I want to tell you two quick stories before leaving, because I want the voices of these workers to be heard here. I was in New Brunswick three weeks ago, and I spoke to a worker from Nackawic, New Brunswick, whose pulp and paper plant closed in 2004 with a 52% funded pension, but she didn't get a 52% funded pension. After all the creditors who were ahead of her picked through the carcass of her employer, she got $400, after 16 years of service—not $400 a month, not $400 a year, but a commutative value of $400. That's fact. It's happening all over the place, in Ontario and Quebec in the manufacturing sector; in B.C., in northern Ontario, and the Atlantic in the forestry sector; and we're seeing it with some of these large, formerly blue-chip federal sector employers.
The unfortunate thing is, the federal government's announcement today, while I hope it's well-intentioned, has no intervention in the bankruptcy proceedings, which is federal jurisdiction, to be completely clear. The government of the day could bring in an emergency system of pension insurance. It could tell Canadians that they will adopt the pension plans that Canadians have in bankruptcy court at their full value—so a 52% funded pension would be a 52% pension.
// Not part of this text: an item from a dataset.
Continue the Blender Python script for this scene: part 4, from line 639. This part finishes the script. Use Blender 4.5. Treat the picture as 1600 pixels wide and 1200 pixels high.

It could even rank up their status in bankruptcy hearings. The announcements today do some positive things, but they don't get to the eye of the hurricane right now, which is bankruptcy proceedings, where people are losing decades and decades of work.
I would hope this committee could forward a statement to the government that there's an urgency here. Nortel pensioners, particularly the long-term disabled, are literally moving from a regime where they got a workplace pension to the social assistance or welfare system. That's the reality now. I would encourage you to be a voice for those people.